On the Portability of the OpenCL Dwarfs on Fixed and Reconfigurable Parallel Platforms
Department of Computer Science, Virginia Tech
19th IEEE International Conference on Parallel and Distributed Systems (ICPADS 2013), 2013
@article{krommydas2013portability,
title={On the Portability of the OpenCL Dwarfs on Fixed and Reconfigurable Parallel Platforms},
author={Krommydas, Konstantinos and Owaida, Muhsen and Antonopoulos, Christos D and Bellas, Nikolaos and Feng, Wu-chun},
year={2013}
}
The proliferation of heterogeneous computing systems presents the parallel computing community with the challenge of porting legacy and emerging applications to multiple processors with diverse programming abstractions. OpenCL is a vendor-agnostic and industry-supported programming model that offers code portability on heterogeneous platforms, allowing applications to be developed once and deployed "anywhere". In this paper, we use the OpenCL implementation of the Open-Dwarfs, a benchmark suite that captures patterns of computation and communication common to classes of important applications, as delineated by Berkeley’s Dwarfs.
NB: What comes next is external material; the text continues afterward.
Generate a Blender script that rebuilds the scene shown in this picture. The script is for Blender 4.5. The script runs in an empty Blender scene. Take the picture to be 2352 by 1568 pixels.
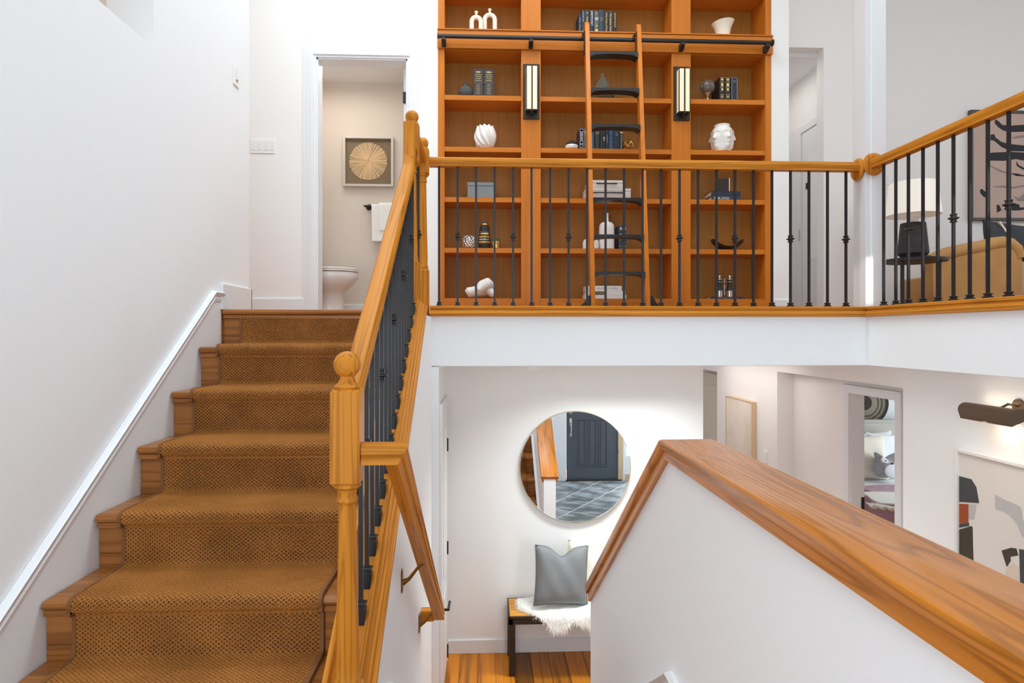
import bpy, bmesh, math, random
from mathutils import Vector, Matrix
random.seed(7)
PI = math.pi
SC = bpy.context.scene
COL = SC.collection

# ------------------------------------------------------------------ camera, world, lights, exposure
EYE = 2.344                      # eye height above the lower floor (z = 0)
FPX, VX, HY = 1450.0, 1112.0, 766.0
YAW = math.atan((1176.0 - VX) / FPX)
cam = bpy.data.objects.new('camera', bpy.data.cameras.new('camera'))
COL.objects.link(cam)
cam.location = (0, 0, EYE)
cam.rotation_euler = (PI / 2, 0, -YAW)
cam.data.sensor_width = 36.0
cam.data.lens = FPX / 2352.0 * 36.0
cam.data.shift_y = -(784.0 - HY) / 2352.0
cam.data.clip_start = 0.02
SC.camera = cam
w = bpy.data.worlds.new('sky')
SC.world = w
w.use_nodes = True
w.node_tree.nodes['Background'].inputs[0].default_value = (0.86, 0.93, 1.0, 1)
w.node_tree.nodes['Background'].inputs[1].default_value = 0.9
SC.view_settings.view_transform = 'Standard'
SC.view_settings.look = 'None'
SC.view_settings.exposure = -0.04
SC.view_settings.gamma = 1.0
SC.view_settings.use_curve_mapping = False
SC.cycles.use_denoising = True
SC.cycles.max_bounces = 10
SC.cycles.diffuse_bounces = 7


def area(name, loc, aim, size, energy, color=(1, 1, 1)):
    l = bpy.data.lights.new(name, 'AREA')
    l.shape = 'RECTANGLE'
    l.size, l.size_y = size
    l.energy = energy
    l.color = color
    o = bpy.data.objects.new(name, l)
    COL.objects.link(o)
    o.location = loc
    d = Vector(aim) - Vector(loc)
    flat = math.hypot(d.x, d.y) < 0.45 * abs(d.z)
    o.rotation_euler = (0, 0, 0) if flat else d.to_track_quat('-Z', 'Y').to_euler()
    return o


COOL, NEUT, WARM, AMB = (0.75, 0.925, 1.0), (0.9, 0.985, 1.0), (1, 0.94, 0.86), (1, 0.84, 0.66)
area('stairwell_fill_light', (0.7, 1.6, 5.95), (0.7, 1.6, 0), (3.6, 3.6), 62, COOL)  # added fill below the closed ceiling, no skylight is cut there
area('landing_fill_light', (-0.5, -1.45, 2.35), (0.2, 5, 1.7), (1.7, 2.4), 49, COOL)  # added fill behind the camera, the wall at its back is solid
area('upper_hall_light', (-0.2, 3.6, 5.95), (-0.2, 3.5, 2), (3.2, 1.2), 72, NEUT).data.spread = 2.6
area('lower_hall_light', (1.0, 4.06, 2.135), (0.75, 4.12, 0), (1.0, 0.2), 17.5, NEUT).data.spread = 2.3
area('entry_fill_light', (2.42, -0.6, 1.25), (1.6, 3.2, 0.9), (0.35, 1.7), 26, COOL)  # added fill beside the front door, no glazed sidelight stands there
area('back_hall_light', (2.2, 5.9, 2.135), (2.2, 5.9, 0), (0.4, 1.6), 7, WARM)
area('bathroom_light', (-1.3, 5.25, 4.55), (-1.3, 5.25, 2), (0.8, 0.3), 6.2, WARM)
area('bedroom_window_light', (5.9, 5.8, 1.4), (4.4, 6.6, 0.9), (1.6, 1.5), 40, COOL)
area('living_light', (4.6, 3.4, 5.9), (4.4, 5.4, 2.5), (2.4, 2.4), 66, NEUT)
area('side_room_light', (-2.2, 1.9, 5.9), (-2.2, 1.9, 3), (0.8, 1.6), 18, WARM)
area('hall_light', (2.7, 6.1, 4.88), (2.9, 6.3, 2), (0.5, 0.6), 3.2, WARM)
sl = bpy.data.lights.new('sun', 'SUN')
sl.energy = 5.0
sl.angle = 0.012
sl.color = (1, 0.96, 0.9)
so = bpy.data.objects.new('sun', sl)
COL.objects.link(so)
so.rotation_euler = Vector((0.1, 1, -0.35)).to_track_quat('-Z', 'Y').to_euler()


# ------------------------------------------------------------------ measuring helpers (pixel of the photo -> point on a plane)
def ray(x): return math.atan((x - 1176.0) / FPX) + YAW


def atY(x, y, Y):
    X = Y * math.tan(ray(x))
    d = Y * math.cos(YAW) + X * math.sin(YAW)
    return Vector((X, Y, EYE - (y - HY) * d / FPX))


def atX(x, y, X):
    Y = X / math.tan(ray(x))
    d = Y * math.cos(YAW) + X * math.sin(YAW)
    return Vector((X, Y, EYE - (y - HY) * d / FPX))


# ------------------------------------------------------------------ materials
MATS = {}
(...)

We evaluate portability across multicore CPU, GPU, APU (CPUs+GPUs on a die), the Intel Xeon Phi co-processor, and the FPGA. To realize FPGA portability, we exploit SOpenCL (Silicon OpenCL), a CAD tool that automatically converts OpenCL kernels to customizable hardware accelerators. We show that a single, unmodified OpenCL code base, i.e., OpenDwarfs, can be effectively used to target multiple, architecturally diverse platforms.